Il y a bel et bien une composante de fréquence 12 mois dans le signal, autrement dit, le pourcentage des naissances peut être modélisé par une fonction sinusoïdale de fréquence \(1 / 12\). R nous permet de trouver cette composante en faisant une régression non linéaire. Pour diminuer le nombre de paramètres (3 au lieu de 4), il est approprié de soustraire la moyenne à la fréquence relative de sorte que le signal soit centré en 0. Comme unité de temps, nous utiliserons le mois.

y = relbirths$RelBirths - 1/12
x = 1:length(y)
sine_fit = nls(y ~ A * sin(2 * pi * f * x + k),
               start = list(A = 0.05, f = 1/12, k = 0))
summary(sine_fit)
##
## Formula: y ~ A * sin(2 * pi * f * x + k)
##
## Parameters:
##    Estimate Std. Error t value Pr(>|t|)
## A -5.51e-03   2.19e-04   -25.1   <2e-16 ***
## f  8.26e-02   8.57e-05   963.3   <2e-16 ***
## k  1.93e+00   7.87e-02    24.6   <2e-16 ***
## ---
## Signif. codes:  0 '***' 0.001 '**' 0.01 '*' 0.05 '.' 0.1 ' ' 1
##
## Residual standard error: 0.00245 on 249 degrees of freedom
##
## Number of iterations to convergence: 9
## Achieved convergence tolerance: 8.41e-07
plot(y ~ x)
lines(x, fitted(sine_fit))

plot of chunk sine_fit

Tous les paramètres du modèle sont statistiquement significatifs. Ainsi donc, on peut utiliser la relation \[ y = -0.00551 \sin(0.519x + 1.93) + 1/12\] pour déterminer le pourcentage des naissances, \(y\), en fonction du mois de l’année, \(x\). Le modèle pourrait être raffiné en y incluant des composantes d’autres fréquences. Comme le montre l’analyse de Fourier des résidus, il reste encore des composantes de périodes bien spécifiques (3 mois étant la suivante).
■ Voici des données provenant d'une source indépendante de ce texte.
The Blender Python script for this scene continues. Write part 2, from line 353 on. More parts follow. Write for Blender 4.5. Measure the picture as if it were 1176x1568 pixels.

Le reste de la procédure est laissée en exercice… Pour les intéressés, cette procédure est exactement la même que la méthode de blanchissage utilisée en astérosismologie pour déterminer les périodes de pulsation des étoiles (voir, par exemple, Billéres et al. (2000)).
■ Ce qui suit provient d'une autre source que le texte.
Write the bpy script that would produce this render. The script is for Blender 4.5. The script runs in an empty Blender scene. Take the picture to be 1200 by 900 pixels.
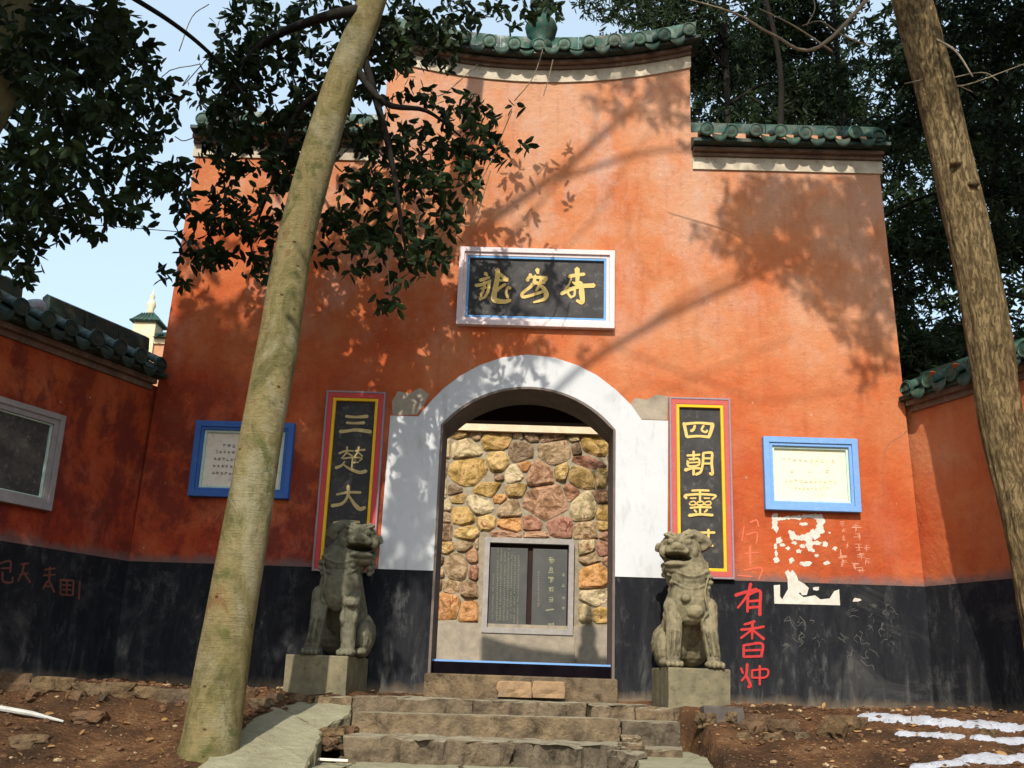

ft = fft(residuals(sine_fit))
nft = length(ft)
ft = Mod(c(ft[(nft/2 + 1):nft], ft[1:(nft/2)]))
freqs = c(seq(-0.5, 0, length.out = (nft/2)),
          seq(0, 0.5, length.out = (nft/2)))
fftdata = data.frame(freqs, ft)
plot(fftdata[130:230, ], t = "l", pch = 20, cex = 0.8,
     xlab = "Frequence (1/mois)", ylab = "Amplitude")
freqmax = freqs[130:230][which.max(ft[130:230])]
abline(v = freqmax, lty = 3)
text(0.2, 0.16, paste("Frequence:", signif(freqmax, 2), "/ mois"),
     adj = c(0, 0))
text(0.2, 0.15, paste("Periode", signif(1/freqmax, 2), "mois"),
     adj = c(0, 0))

plot of chunk fourier_residuals

Conclusion

La distribution de probabilité du mois de naissance n’est pas uniforme. Elle suit plutôt une distribution sinusoïdale de période égale à un an. Les mois d’été sont ceux durant lesquels il y a le plus de naissances alors que les mois d’hiver sont ceux durant lesquels il y en a le moins.

Voici donc une idée pour faire de l’argent. Proposez à quelqu’un le jeu suivant. Vous essayer de devinez leur mois d’anniversaire, si vous y arrivez la personne vous donne 10.50$, sinon vous lui donnez 1$. Votre victime, croyant que vous allez choisir un mois au hasard selon une distribution uniforme estimera que l’espérance de son gain est \(-10.50\$ \times 1/12 + 1\$ \times 11/12 = 0.04\$\) et elle sera d’accord pour jouer. De votre côté, vous prédisez le mois de mai à chaque fois que vous jouez. Grâce à l’analyse que nous venons de faire, nous savons que l’espérance de votre gain est \(10.50\$ \times 0.088 - 1\$ \times 0.912 = 0.01\$\). Si vous réussissez à convaincre suffisamment de personnes de jouer, vous deviendrez riche (ou presque).